Required work >>
Would you output the whole listing below, exactly as it reads?

Collected data >>
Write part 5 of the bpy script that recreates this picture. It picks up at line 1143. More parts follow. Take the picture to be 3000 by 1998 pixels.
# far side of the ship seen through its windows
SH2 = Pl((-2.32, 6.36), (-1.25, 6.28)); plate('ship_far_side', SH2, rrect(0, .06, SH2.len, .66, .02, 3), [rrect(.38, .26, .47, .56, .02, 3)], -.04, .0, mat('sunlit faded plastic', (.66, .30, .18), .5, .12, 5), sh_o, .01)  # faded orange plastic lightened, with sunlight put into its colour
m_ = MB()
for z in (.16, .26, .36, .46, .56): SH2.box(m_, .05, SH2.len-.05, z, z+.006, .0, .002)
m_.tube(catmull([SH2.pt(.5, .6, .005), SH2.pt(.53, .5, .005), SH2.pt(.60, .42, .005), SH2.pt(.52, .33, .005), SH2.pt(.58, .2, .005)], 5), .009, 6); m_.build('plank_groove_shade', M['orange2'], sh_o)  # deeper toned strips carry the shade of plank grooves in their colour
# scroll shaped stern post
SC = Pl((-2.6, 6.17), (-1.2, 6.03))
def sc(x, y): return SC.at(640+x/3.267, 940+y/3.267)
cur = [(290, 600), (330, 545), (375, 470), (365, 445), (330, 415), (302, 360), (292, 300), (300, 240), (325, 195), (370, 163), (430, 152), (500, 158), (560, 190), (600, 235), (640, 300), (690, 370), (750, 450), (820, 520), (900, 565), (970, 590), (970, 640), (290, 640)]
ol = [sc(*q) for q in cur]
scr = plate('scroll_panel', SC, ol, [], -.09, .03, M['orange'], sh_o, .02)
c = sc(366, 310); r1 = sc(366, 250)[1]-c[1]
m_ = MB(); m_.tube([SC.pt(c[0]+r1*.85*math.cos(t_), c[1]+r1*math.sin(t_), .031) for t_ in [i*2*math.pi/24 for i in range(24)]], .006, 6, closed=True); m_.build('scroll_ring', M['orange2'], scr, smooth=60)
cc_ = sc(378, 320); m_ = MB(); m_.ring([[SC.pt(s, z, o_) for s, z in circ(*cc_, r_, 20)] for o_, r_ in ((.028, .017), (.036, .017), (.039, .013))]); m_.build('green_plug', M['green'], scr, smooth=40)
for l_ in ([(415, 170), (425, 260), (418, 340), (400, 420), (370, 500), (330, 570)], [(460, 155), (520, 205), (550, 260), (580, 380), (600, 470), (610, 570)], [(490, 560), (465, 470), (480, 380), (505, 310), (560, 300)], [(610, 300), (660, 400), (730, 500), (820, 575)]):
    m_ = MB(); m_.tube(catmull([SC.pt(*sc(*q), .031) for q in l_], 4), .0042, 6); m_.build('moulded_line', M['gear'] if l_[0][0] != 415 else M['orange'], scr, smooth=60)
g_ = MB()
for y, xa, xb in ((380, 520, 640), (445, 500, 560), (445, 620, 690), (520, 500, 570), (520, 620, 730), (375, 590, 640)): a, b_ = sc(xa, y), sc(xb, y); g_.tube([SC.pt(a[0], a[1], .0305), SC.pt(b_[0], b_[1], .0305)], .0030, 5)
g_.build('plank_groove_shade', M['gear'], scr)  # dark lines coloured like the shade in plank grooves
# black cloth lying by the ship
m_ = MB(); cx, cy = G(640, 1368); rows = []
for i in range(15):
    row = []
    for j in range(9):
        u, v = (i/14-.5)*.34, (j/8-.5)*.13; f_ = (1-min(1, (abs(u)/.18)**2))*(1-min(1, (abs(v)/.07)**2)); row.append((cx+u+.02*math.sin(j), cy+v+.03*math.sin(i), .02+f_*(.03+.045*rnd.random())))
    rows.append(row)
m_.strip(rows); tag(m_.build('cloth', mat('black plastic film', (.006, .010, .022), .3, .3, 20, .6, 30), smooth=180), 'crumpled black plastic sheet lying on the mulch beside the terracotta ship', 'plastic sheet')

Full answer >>
Write part 5 of the bpy script that recreates this picture. It picks up at line 1143. More parts follow. Take the picture to be 3000 by 1998 pixels.
# far side of the ship seen through its windows
SH2 = Pl((-2.32, 6.36), (-1.25, 6.28)); plate('ship_far_side', SH2, rrect(0, .06, SH2.len, .66, .02, 3), [rrect(.38, .26, .47, .56, .02, 3)], -.04, .0, mat('sunlit faded plastic', (.66, .30, .18), .5, .12, 5), sh_o, .01)  # faded orange plastic lightened, with sunlight put into its colour
m_ = MB()
for z in (.16, .26, .36, .46, .56): SH2.box(m_, .05, SH2.len-.05, z, z+.006, .0, .002)
m_.tube(catmull([SH2.pt(.5, .6, .005), SH2.pt(.53, .5, .005), SH2.pt(.60, .42, .005), SH2.pt(.52, .33, .005), SH2.pt(.58, .2, .005)], 5), .009, 6); m_.build('plank_groove_shade', M['orange2'], sh_o)  # deeper toned strips carry the shade of plank grooves in their colour
# scroll shaped stern post
SC = Pl((-2.6, 6.17), (-1.2, 6.03))
def sc(x, y): return SC.at(640+x/3.267, 940+y/3.267)
cur = [(290, 600), (330, 545), (375, 470), (365, 445), (330, 415), (302, 360), (292, 300), (300, 240), (325, 195), (370, 163), (430, 152), (500, 158), (560, 190), (600, 235), (640, 300), (690, 370), (750, 450), (820, 520), (900, 565), (970, 590), (970, 640), (290, 640)]
ol = [sc(*q) for q in cur]
scr = plate('scroll_panel', SC, ol, [], -.09, .03, M['orange'], sh_o, .02)
c = sc(366, 310); r1 = sc(366, 250)[1]-c[1]
m_ = MB(); m_.tube([SC.pt(c[0]+r1*.85*math.cos(t_), c[1]+r1*math.sin(t_), .031) for t_ in [i*2*math.pi/24 for i in range(24)]], .006, 6, closed=True); m_.build('scroll_ring', M['orange2'], scr, smooth=60)
cc_ = sc(378, 320); m_ = MB(); m_.ring([[SC.pt(s, z, o_) for s, z in circ(*cc_, r_, 20)] for o_, r_ in ((.028, .017), (.036, .017), (.039, .013))]); m_.build('green_plug', M['green'], scr, smooth=40)
for l_ in ([(415, 170), (425, 260), (418, 340), (400, 420), (370, 500), (330, 570)], [(460, 155), (520, 205), (550, 260), (580, 380), (600, 470), (610, 570)], [(490, 560), (465, 470), (480, 380), (505, 310), (560, 300)], [(610, 300), (660, 400), (730, 500), (820, 575)]):
    m_ = MB(); m_.tube(catmull([SC.pt(*sc(*q), .031) for q in l_], 4), .0042, 6); m_.build('moulded_line', M['gear'] if l_[0][0] != 415 else M['orange'], scr, smooth=60)
g_ = MB()
for y, xa, xb in ((380, 520, 640), (445, 500, 560), (445, 620, 690), (520, 500, 570), (520, 620, 730), (375, 590, 640)): a, b_ = sc(xa, y), sc(xb, y); g_.tube([SC.pt(a[0], a[1], .0305), SC.pt(b_[0], b_[1], .0305)], .0030, 5)
g_.build('plank_groove_shade', M['gear'], scr)  # dark lines coloured like the shade in plank grooves
# black cloth lying by the ship
m_ = MB(); cx, cy = G(640, 1368); rows = []
for i in range(15):
    row = []
    for j in range(9):
        u, v = (i/14-.5)*.34, (j/8-.5)*.13; f_ = (1-min(1, (abs(u)/.18)**2))*(1-min(1, (abs(v)/.07)**2)); row.append((cx+u+.02*math.sin(j), cy+v+.03*math.sin(i), .02+f_*(.03+.045*rnd.random())))
    rows.append(row)
m_.strip(rows); tag(m_.build('cloth', mat('black plastic film', (.006, .010, .022), .3, .3, 20, .6, 30), smooth=180), 'crumpled black plastic sheet lying on the mulch beside the terracotta ship', 'plastic sheet')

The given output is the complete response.